In questo caso Pechino ha annunciato che entro l’anno sarà ridotta la capacità di fusione di rame (300mila tonnellate), piombo (600mila), zinco (400mila), mentre entro il 2010 la scure si abbatterà sull’allumino (800mila tonnellate) ed entro il 2011 sarà la volta della ghisa (72 milioni di tonnellate) e dell’acciaio grezzo (25 milioni di tonnellate).

Al di là dell’entità dei tagli (per esempio, giusto per dare un parametro quantitativo di riferimento: secondo la World steel association nel 2009 la produzione mondiale di acciaio sarà in calo del 14,9% a 1,02 miliardi di tonnellate nel 2009), resta significativo il fatto che un Paese costretto a inseguire una crescita del Pil a due cifre per evitare disoccupazione e quindi tensioni sociali che avrebbero conseguenze gravissime, pianifichi la riduzione di qualcosa. Che in questo sono appunto materie prime come il rame, il piombo, addirittura l’acciaio, tutti elementi alla base dello sviluppo economico, che come ricorda giustamente nel suo editoriale sempre sul Sole di oggi Guido Tabellini ha prodotto «l’uscita dalla povertà di molti paesi emergenti: nel 1970 quasi il 40% della popolazione mondiale viveva sotto la soglia di povertà (meno di un dollaro di reddito giornaliero), e nel 2000 questa frazione si era dimezzata».

Il problema allora è, ancora una volta, quale tipo di crescita, o meglio ancora quale tipo di sviluppo è sostenibile per il nostro pianeta e per le generazioni future e quale invece non è sostenibile.
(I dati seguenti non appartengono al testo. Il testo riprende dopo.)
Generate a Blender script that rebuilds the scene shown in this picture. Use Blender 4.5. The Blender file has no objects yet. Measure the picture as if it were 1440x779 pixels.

Siamo troppo lontani (mentalmente e geograficamente) per capire se dietro la riduzione annunciata da Pechino ci sia un mero colpo di accetta quantitativo o se pure, come ci auguriamo, la Cina sia stata in grado di selezionare e individuare rami produttivi obsoleti e caratterizzati da inutili sprechi di energia e di materia. E se soprattutto sarà in grado di governare anche socialmente questa riconversione.

Quello che piuttosto ci preoccupa, per tornare a situazioni a noi più vicine, è che in questo valzer di accordi, tatticismi e speranze che oggi vedono in Fiat il miracolistico salvatore dell’industria automobilistica, si rischia di sottovalutare un aspetto. Il mercato automobilistico occidentale è e resterà ormai per sempre un mercato di sostituzione, e come tale è necessario da una parte rimetterlo giustamente in moto per essere in grado di fargli cambiare traiettoria e indirizzarlo verso uno sviluppo inevitabilmente più lento ma sicuramente più duraturo. Dall’altra parte però uno sforzo altrettanto grande dovrà essere fatto per governare socialmente una riduzione della capacità produttiva dell’intero settore e del suo indotto: la parabola è inevitabile, ma essa potrà consumarsi per inerzia con il mercato che dolorosamente espellerà per ‘selezione naturale’ i rami meno produttivi (o comunque insostenibili), oppure potrà essere accompagnata da azioni politiche che come potature chirurgiche consentano di sopportare a piccole dosi il rimarginamento delle ferite, magari innestando contemporaneamente nuovi rami che vadano in direzione più equa e sostenibile per l’intera pianta.